The Senate approved a tax overhaul bill was approved early Wednesday with a 51-to-48 vote. When news broke about the GOP bill, most of us didn't know what to think, but we knew it couldn't be good for us. Well, it couldn't be good for those of us who don't make millions of dollars. 

According to the NY Daily News, the $1.5 trillion package will return to Congress for another vote because certain provisions in the bill violated Senate rules. 

While the cuts to corporate taxes are permanent, tax benefits for the middle class disappear after a few years. According to The Intercept, it is both the biggest tax cut and tax increase in American history. The tax bill levies an across-the-board increase in taxes for Americans earning less than $75,000 by 2027, according to an analysis by the Joint Committee on Taxation. The bill cuts taxes by a full $6 trillion over a decade. 

It goes back to the Republicans belief in "trickled down economics." If the company has less to pay in taxes, they'll pay their workers more or hire more workers. Cute idea, low fruition rates. 

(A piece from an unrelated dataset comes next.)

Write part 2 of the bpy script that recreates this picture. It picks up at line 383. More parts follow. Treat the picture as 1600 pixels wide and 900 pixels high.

Senate Majority Leader Mitch McConnell (R-Ky.), said that Senate Republicans have the votes to pass the plan, which gets referred to as only a $1.5 trillion cut because it raises $4.5 trillion in taxes elsewhere. 

The bulk of the tax cut is going toward the rich, while the tax increases go to everybody else. The people living below the poverty line barely get a break at all, while those making between $500,000 and $1 million get the biggest break of all. 

The Tax Policy Center estimated that about 80 percent of the benefits of the tax plan will go to the top 1 percent. 

The Intercept lays it out thoroughly:

  • A full $1.5 trillion alone is going to slash the corporate tax rate. CEOs have said repeatedly they plan to pocket that money rather than invest it or give workers higher wages.
  • The alternative minimum tax paid almost exclusively by the rich, is also eliminated. That’s a $700 billion giveaway.
  • Another $150 billion goes to repealing the estate tax, which currently exempts the first $11 million of the deceased’s estate, so nobody even remotely middle class pays it. The repeal benefits so few people you can practically list them out.
  • More than $200 billion in cuts goes to a provision that allows a greater deduction for dividends on foreign earnings. That’s not for you.
  • Roughly $600 billion goes to reducing taxes on “pass-throughs” and other businesses not set up as corporations, which law firms, lobby shops, and doctors’ offices often benefit from. Poor and middle-class people do not tend to set themselves up as pass-throughs. 

So, the rich get richer and the poor get poorer. Our communities are greatly affected, and to be real, there's not much we can do about it. 

“Republicans in the House have committed fraud against the American people,” Gov. Cuomo blasted New York Congress members who voted for the bill.

Fraud. No better way to describe it.  Trump has said that he plans to sign the bill by Christmas. Happy Holidays? Maybe, if you're already rich.